* Instruction *
Set down the whole listing verbatim.

* Information provided *
————————

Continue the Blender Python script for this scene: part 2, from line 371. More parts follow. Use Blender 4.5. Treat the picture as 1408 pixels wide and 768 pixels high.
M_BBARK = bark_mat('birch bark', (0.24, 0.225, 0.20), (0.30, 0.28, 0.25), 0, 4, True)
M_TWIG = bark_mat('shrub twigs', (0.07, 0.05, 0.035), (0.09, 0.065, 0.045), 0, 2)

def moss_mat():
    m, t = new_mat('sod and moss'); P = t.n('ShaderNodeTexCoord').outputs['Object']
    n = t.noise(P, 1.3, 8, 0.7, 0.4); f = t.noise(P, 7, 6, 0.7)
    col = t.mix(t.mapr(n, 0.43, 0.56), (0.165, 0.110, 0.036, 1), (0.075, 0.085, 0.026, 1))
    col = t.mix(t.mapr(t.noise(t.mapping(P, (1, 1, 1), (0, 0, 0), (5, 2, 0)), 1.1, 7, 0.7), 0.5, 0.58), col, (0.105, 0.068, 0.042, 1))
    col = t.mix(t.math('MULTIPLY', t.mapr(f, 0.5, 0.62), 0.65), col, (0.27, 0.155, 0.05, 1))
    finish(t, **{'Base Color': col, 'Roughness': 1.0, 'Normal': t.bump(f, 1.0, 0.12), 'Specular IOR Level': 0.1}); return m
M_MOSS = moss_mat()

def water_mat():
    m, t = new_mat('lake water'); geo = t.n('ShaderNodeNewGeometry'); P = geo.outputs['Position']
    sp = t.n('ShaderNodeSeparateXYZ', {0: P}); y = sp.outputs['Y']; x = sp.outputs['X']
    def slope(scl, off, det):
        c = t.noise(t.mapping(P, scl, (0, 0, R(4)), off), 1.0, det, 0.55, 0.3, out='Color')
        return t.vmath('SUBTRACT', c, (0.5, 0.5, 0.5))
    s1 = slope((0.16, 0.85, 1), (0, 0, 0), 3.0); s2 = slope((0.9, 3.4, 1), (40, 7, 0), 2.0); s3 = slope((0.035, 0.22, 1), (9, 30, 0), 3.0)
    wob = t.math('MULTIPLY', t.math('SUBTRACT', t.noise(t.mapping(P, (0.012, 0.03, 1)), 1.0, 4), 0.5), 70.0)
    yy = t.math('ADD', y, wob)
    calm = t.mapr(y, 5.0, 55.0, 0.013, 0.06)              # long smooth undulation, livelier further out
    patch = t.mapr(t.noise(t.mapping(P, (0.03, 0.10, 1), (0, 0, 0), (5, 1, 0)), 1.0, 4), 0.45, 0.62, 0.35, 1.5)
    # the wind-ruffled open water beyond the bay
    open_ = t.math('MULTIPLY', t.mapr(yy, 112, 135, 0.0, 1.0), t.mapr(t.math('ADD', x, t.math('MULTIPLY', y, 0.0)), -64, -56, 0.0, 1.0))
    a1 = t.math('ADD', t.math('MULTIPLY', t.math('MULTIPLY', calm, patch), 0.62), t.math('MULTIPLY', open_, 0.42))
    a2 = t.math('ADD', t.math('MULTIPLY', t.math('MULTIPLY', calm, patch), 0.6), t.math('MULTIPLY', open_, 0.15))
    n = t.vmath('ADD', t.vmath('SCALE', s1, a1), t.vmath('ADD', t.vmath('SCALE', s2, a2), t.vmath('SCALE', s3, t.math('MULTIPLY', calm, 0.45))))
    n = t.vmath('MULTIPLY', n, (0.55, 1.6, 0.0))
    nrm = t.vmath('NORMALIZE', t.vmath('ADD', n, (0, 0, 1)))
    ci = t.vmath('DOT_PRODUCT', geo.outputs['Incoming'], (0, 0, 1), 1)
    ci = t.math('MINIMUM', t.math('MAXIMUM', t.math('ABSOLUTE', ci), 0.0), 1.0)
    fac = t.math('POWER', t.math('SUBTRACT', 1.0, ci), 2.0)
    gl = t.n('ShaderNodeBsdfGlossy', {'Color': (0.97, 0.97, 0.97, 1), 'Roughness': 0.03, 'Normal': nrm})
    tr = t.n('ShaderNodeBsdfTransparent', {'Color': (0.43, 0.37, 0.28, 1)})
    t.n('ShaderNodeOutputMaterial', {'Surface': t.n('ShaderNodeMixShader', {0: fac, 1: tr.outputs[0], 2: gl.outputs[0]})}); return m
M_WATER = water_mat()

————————

* Correct output *
Continue the Blender Python script for this scene: part 2, from line 371. More parts follow. Use Blender 4.5. Treat the picture as 1408 pixels wide and 768 pixels high.
M_BBARK = bark_mat('birch bark', (0.24, 0.225, 0.20), (0.30, 0.28, 0.25), 0, 4, True)
M_TWIG = bark_mat('shrub twigs', (0.07, 0.05, 0.035), (0.09, 0.065, 0.045), 0, 2)

def moss_mat():
    m, t = new_mat('sod and moss'); P = t.n('ShaderNodeTexCoord').outputs['Object']
    n = t.noise(P, 1.3, 8, 0.7, 0.4); f = t.noise(P, 7, 6, 0.7)
    col = t.mix(t.mapr(n, 0.43, 0.56), (0.165, 0.110, 0.036, 1), (0.075, 0.085, 0.026, 1))
    col = t.mix(t.mapr(t.noise(t.mapping(P, (1, 1, 1), (0, 0, 0), (5, 2, 0)), 1.1, 7, 0.7), 0.5, 0.58), col, (0.105, 0.068, 0.042, 1))
    col = t.mix(t.math('MULTIPLY', t.mapr(f, 0.5, 0.62), 0.65), col, (0.27, 0.155, 0.05, 1))
    finish(t, **{'Base Color': col, 'Roughness': 1.0, 'Normal': t.bump(f, 1.0, 0.12), 'Specular IOR Level': 0.1}); return m
M_MOSS = moss_mat()

def water_mat():
    m, t = new_mat('lake water'); geo = t.n('ShaderNodeNewGeometry'); P = geo.outputs['Position']
    sp = t.n('ShaderNodeSeparateXYZ', {0: P}); y = sp.outputs['Y']; x = sp.outputs['X']
    def slope(scl, off, det):
        c = t.noise(t.mapping(P, scl, (0, 0, R(4)), off), 1.0, det, 0.55, 0.3, out='Color')
        return t.vmath('SUBTRACT', c, (0.5, 0.5, 0.5))
    s1 = slope((0.16, 0.85, 1), (0, 0, 0), 3.0); s2 = slope((0.9, 3.4, 1), (40, 7, 0), 2.0); s3 = slope((0.035, 0.22, 1), (9, 30, 0), 3.0)
    wob = t.math('MULTIPLY', t.math('SUBTRACT', t.noise(t.mapping(P, (0.012, 0.03, 1)), 1.0, 4), 0.5), 70.0)
    yy = t.math('ADD', y, wob)
    calm = t.mapr(y, 5.0, 55.0, 0.013, 0.06)              # long smooth undulation, livelier further out
    patch = t.mapr(t.noise(t.mapping(P, (0.03, 0.10, 1), (0, 0, 0), (5, 1, 0)), 1.0, 4), 0.45, 0.62, 0.35, 1.5)
    # the wind-ruffled open water beyond the bay
    open_ = t.math('MULTIPLY', t.mapr(yy, 112, 135, 0.0, 1.0), t.mapr(t.math('ADD', x, t.math('MULTIPLY', y, 0.0)), -64, -56, 0.0, 1.0))
    a1 = t.math('ADD', t.math('MULTIPLY', t.math('MULTIPLY', calm, patch), 0.62), t.math('MULTIPLY', open_, 0.42))
    a2 = t.math('ADD', t.math('MULTIPLY', t.math('MULTIPLY', calm, patch), 0.6), t.math('MULTIPLY', open_, 0.15))
    n = t.vmath('ADD', t.vmath('SCALE', s1, a1), t.vmath('ADD', t.vmath('SCALE', s2, a2), t.vmath('SCALE', s3, t.math('MULTIPLY', calm, 0.45))))
    n = t.vmath('MULTIPLY', n, (0.55, 1.6, 0.0))
    nrm = t.vmath('NORMALIZE', t.vmath('ADD', n, (0, 0, 1)))
    ci = t.vmath('DOT_PRODUCT', geo.outputs['Incoming'], (0, 0, 1), 1)
    ci = t.math('MINIMUM', t.math('MAXIMUM', t.math('ABSOLUTE', ci), 0.0), 1.0)
    fac = t.math('POWER', t.math('SUBTRACT', 1.0, ci), 2.0)
    gl = t.n('ShaderNodeBsdfGlossy', {'Color': (0.97, 0.97, 0.97, 1), 'Roughness': 0.03, 'Normal': nrm})
    tr = t.n('ShaderNodeBsdfTransparent', {'Color': (0.43, 0.37, 0.28, 1)})
    t.n('ShaderNodeOutputMaterial', {'Surface': t.n('ShaderNodeMixShader', {0: fac, 1: tr.outputs[0], 2: gl.outputs[0]})}); return m
M_WATER = water_mat()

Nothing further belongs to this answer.